In questo, è necessaria l’elaborazione di un pacchetto di misure che stimoli ulteriormente l’efficienza energetica dei processi e sfrutti le potenzialità del vettore elettrico nel ridurre le emissioni nella produzione di calore a media e bassa temperatura. La creazione di un piano industriale può beneficiare dall’adozione di una visione strategica nazionale modulata attorno all’elettrificazione del calore industriale. Questa è un’opzione no-regrets, che consentirebbe all’industria italiana ed europea di adottare la tecnologia di decarbonizzazione che garantisce i minori costi, a paragone con le altre soluzioni, come l’idrogeno, gli e-fuels e anche il biometano.

Il secondo elemento è la creazione di mercati ‘verdi’, anche tramite lo strumento del Green Public Procurement, una dimensione chiave della politica industriale a livello europeo, in cui l’Italia ha già buone prassi in atto, avendo integrato gli acquisti pubblici verdi nel codice degli appalti pubblici già dal 2016. Gli obiettivi del clima creano una domanda per i prodotti ‘verdi’ allineati con la transizione, ma perché questa domanda si trasformi in mercato, è necessario introdurre degli standard emissivi che facciano da parametro di riferimento, per favorire prospettive di mercato e un effetto volano verso la diffusione di nuove metodologie produttive, più allineate rispetto agli obiettivi di circolarità e sostenibilità.

Investimenti, istruzione e occupazione

La definizione di una strategia industriale deve integrare una riflessione degli impatti sul mondo del lavoro e la mobilizzazione degli investimenti. Anche questi elementi saranno al centro del confronto europeo con l’Unione delle competenze e il dibattito sul nuovo Multiannual Financial Framework. Su questi temi è fondamentale che l’Italia sviluppi una posizione integrata. Tuttavia, al momento, non appaiono centrali nel Libro verde.

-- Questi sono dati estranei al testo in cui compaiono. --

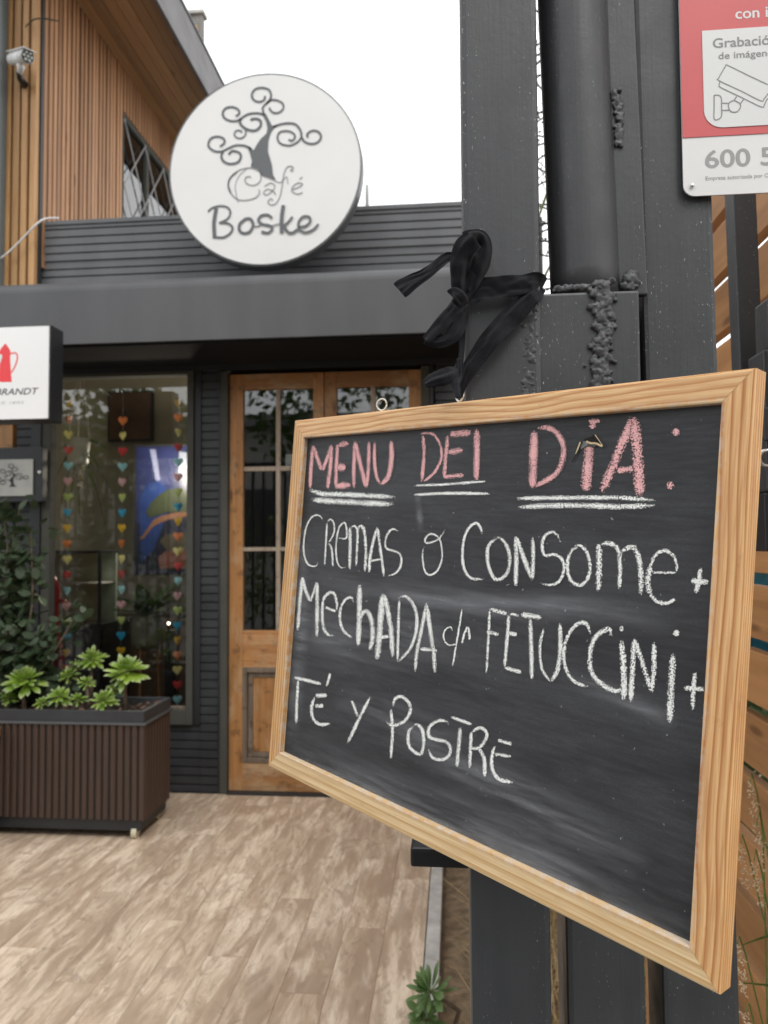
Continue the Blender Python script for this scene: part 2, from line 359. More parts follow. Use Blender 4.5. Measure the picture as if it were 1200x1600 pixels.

Dal punto di vista del mondo del lavoro, le strategie settoriali dovrebbero guardare alla valutazione delle figure professionali e delle competenze necessarie alla trasformazione, includendo lavoratori diretti e indiretti, e lo sviluppo di percorsi educativi dalle scuole superiori all’Università. La mancanza di competenze, come dimostra anche il caso della Northvolt, può determinare l’impossibilità di innescare la crescita. Per contro, l’identificazione delle filiere più impattate dalla trasformazione consente di creare dei piani sociali di assorbimento degli esuberi tramite re-training o l’uso di ammortizzatori sociali, andando ad informare i piani di giusta transizione. Rilevante in questo contesto è l’Unione delle competenze, un’iniziativa contenuta nel Competitiveness Compass che mira, tra le altre cose, alla creazione di competenze adeguate alle esigenze future.

Finanziare la transizione

La transizione e il rilancio della competitività richiedono un riorientamento significativo degli investimenti. Questo implica la necessità di una concreta e autonoma strategia che consenta alla finanza pubblica di attivare un effetto leva verso gli investimenti privati, soprattutto attraverso investimenti diretti in infrastrutture abilitanti, supporto dell’innovazione, nonché attraverso la struttura degli incentivi fiscali e finanziari che canalizzano (crowd-in) le risorse private nella direzione desiderata.

Poiché la spesa pubblica nazionale è vincolata alla riduzione progressiva del debito, l’allineamento di questa al raggiungimento degli obiettivi di competitività e climatici dell’UE, fornirebbe all’Italia un importante posizionamento nelle discussioni sul Fondo europeo di competitività e, più in generale, nelle negoziazioni sul Multiannual Financial Framework.

La costruzione di una nuova visione per l’industria nazionale integrata al percorso di decarbonizzazione è, quindi, un elemento indispensabile per approfittare delle opportunità di competitività e i mercati verdi che questo percorso crea. Rappresenta, inoltre, un tassello fondamentale nella costruzione di altre strategie chiave per il sistema Paese, quali quella del mondo del lavoro e degli investimenti, a loro volta attraversati dai cambiamenti imposti dalla decarbonizzazione. La trasformazione industriale italiana può avere successo solo se realizzata di concerto e in sinergia con quella europea: un prerequisito imprescindibile per affrontare la sfida di competitività globale.